Mr Churchill subsequently spoke of the role Great Britain was to play. Militarily and diplomatically, he said, the country is fully ready to defend herself and within six months will also be ready to take the offensive, and then the world will see to its wonder what the Great Britain that some "over there" prefer to see as a shareholding company outmoded, obsolete, inefficient and lacking in dynamic force is capable of. Fascism and national socialism, he continued, claim with pride that a renaissance of the German and Italian nations has been achieved and these two nations, reborn in power and will, are invincible and can take on anybody. Well then, I can say, Churchill went on, that we were unfortunately asleep and idle for a long time after the peace treaties had been signed, but we are now awake thanks to Herr Hitler, and have made good progress on our way to renewal. It should also be taken into consideration, he added, that we and our allies have inexhaustible sources of money and raw materials and equally enormous human resources, and should a war break out we would grow stronger by the week and by the month, while the other side would rapidly decline, having no supplies whatsoever, human, financial or material. And a short world war, Mr Churchill concluded, is a myth that the Germans had already been taken in by in 1914.

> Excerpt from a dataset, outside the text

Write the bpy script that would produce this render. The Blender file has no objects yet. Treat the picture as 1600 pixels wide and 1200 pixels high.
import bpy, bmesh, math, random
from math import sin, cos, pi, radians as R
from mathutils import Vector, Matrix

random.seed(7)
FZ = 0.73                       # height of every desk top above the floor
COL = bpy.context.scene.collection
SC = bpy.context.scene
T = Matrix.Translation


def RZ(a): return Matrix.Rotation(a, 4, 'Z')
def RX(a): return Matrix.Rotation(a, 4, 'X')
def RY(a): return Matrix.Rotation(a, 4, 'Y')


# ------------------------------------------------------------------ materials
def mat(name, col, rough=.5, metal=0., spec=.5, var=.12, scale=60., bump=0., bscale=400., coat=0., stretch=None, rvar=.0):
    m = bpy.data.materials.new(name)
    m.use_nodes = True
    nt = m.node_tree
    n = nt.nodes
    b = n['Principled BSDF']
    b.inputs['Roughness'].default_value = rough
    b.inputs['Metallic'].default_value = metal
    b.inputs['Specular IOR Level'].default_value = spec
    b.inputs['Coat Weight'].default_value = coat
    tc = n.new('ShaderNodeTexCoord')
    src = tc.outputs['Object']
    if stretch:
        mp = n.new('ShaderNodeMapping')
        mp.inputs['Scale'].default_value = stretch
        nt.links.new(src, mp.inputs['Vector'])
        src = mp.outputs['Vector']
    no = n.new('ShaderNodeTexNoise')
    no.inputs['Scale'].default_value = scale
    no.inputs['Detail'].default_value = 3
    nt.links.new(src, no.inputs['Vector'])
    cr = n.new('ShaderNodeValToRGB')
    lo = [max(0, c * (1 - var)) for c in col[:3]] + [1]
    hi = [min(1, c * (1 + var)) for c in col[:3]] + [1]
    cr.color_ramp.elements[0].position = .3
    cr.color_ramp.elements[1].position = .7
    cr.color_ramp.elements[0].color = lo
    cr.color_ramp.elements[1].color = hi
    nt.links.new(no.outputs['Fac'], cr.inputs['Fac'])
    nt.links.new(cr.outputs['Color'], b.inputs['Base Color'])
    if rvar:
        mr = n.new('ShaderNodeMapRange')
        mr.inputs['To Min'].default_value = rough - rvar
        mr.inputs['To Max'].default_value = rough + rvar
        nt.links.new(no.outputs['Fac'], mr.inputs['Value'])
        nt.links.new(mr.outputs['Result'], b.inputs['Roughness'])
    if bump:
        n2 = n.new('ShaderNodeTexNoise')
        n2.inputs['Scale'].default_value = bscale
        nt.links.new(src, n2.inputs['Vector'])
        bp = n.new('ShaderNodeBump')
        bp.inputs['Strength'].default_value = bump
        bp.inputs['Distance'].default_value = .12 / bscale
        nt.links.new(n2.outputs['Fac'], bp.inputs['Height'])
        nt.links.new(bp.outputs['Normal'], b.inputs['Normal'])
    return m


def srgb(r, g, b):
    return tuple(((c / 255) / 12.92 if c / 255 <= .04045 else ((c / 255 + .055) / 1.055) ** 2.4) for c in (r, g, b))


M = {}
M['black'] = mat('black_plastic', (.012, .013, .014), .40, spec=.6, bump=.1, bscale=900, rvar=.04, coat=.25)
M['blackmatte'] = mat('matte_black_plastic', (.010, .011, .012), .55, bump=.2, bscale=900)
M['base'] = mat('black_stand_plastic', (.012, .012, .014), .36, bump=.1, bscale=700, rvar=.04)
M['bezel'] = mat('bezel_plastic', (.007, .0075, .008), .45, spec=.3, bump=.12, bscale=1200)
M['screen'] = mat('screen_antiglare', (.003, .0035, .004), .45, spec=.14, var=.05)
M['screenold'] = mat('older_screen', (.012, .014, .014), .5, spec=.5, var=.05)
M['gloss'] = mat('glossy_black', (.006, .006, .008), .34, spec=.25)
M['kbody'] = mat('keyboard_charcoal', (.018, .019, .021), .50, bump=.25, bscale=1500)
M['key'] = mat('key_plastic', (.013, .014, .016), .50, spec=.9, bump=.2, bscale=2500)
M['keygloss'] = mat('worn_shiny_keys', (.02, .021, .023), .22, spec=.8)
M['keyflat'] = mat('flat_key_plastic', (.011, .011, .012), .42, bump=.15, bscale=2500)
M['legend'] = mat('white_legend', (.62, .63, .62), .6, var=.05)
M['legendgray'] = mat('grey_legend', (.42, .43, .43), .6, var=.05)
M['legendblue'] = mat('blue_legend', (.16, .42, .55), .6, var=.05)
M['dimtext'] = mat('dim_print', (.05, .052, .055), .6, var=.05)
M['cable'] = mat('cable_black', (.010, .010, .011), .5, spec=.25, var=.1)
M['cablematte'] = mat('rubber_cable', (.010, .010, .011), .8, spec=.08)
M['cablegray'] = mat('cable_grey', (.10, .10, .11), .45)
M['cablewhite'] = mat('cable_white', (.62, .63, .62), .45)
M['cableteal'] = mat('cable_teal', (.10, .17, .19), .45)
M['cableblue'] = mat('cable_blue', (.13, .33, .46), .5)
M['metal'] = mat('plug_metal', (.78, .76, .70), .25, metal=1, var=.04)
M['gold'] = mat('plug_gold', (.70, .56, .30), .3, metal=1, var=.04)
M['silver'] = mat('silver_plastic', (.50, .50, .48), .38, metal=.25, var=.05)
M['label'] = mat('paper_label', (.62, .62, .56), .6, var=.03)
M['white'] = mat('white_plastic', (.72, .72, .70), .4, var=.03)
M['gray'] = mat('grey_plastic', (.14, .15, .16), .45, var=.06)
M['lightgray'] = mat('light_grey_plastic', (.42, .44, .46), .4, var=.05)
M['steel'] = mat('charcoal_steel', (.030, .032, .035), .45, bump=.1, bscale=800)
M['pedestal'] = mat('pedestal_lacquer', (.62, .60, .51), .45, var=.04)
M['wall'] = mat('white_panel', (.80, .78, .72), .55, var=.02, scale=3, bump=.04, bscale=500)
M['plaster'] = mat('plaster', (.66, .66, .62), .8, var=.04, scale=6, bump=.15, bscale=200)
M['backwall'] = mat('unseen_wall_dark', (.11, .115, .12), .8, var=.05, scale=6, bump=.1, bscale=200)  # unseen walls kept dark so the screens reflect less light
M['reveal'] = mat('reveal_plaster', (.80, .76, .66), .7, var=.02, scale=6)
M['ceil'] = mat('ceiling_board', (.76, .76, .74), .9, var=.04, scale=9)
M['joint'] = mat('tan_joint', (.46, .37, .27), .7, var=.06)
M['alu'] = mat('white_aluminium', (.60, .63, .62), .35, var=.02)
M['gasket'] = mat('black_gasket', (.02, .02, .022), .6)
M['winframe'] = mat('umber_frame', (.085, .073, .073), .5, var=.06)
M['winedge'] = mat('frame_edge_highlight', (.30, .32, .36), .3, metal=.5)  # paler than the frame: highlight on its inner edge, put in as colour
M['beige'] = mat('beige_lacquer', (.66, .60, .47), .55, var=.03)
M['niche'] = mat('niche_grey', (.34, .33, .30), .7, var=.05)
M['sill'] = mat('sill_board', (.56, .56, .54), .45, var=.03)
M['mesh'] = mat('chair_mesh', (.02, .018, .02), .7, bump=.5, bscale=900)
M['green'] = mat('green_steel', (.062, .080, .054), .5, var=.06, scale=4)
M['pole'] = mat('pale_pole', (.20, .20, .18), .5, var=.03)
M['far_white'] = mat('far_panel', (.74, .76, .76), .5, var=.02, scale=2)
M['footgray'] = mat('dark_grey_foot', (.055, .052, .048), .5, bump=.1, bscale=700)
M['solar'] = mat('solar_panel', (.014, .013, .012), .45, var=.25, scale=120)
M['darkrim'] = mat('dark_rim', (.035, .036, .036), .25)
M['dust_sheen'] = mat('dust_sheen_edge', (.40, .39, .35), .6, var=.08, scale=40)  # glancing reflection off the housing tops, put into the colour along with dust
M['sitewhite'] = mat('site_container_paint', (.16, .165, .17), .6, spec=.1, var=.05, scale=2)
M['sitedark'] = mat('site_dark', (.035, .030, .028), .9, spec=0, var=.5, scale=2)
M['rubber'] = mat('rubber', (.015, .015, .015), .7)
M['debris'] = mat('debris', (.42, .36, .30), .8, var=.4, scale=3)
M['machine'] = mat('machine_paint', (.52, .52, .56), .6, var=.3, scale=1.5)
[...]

In the past few days, news of Mr Churchill becoming a member of the Cabinet has been going around among those in the know. More recently I have heard that, despite constant and strong demands made by the radical wing in the Conservative Party, Mr Chamberlain cannot bring himself to invite him to join his government. The reason why is that he does not wish to take measures that could be seen as provocative by the Germans and which would further aggravate a rapprochement that, albeit little hope is held out for it, is still not entirely impossible. However, should the situation become more acute, either because of Danzig22 or other issues, unanimous opinion here has it that Mr Churchill's being taken into the Cabinet is highly probable.
Barcza
Minister Plenipotentiary
FM pol. 1939-2-3628.
Original copy.
Copies have been sent to the Prime Minister,
Chief of Staff of the Royal Hungarian Army and the missions.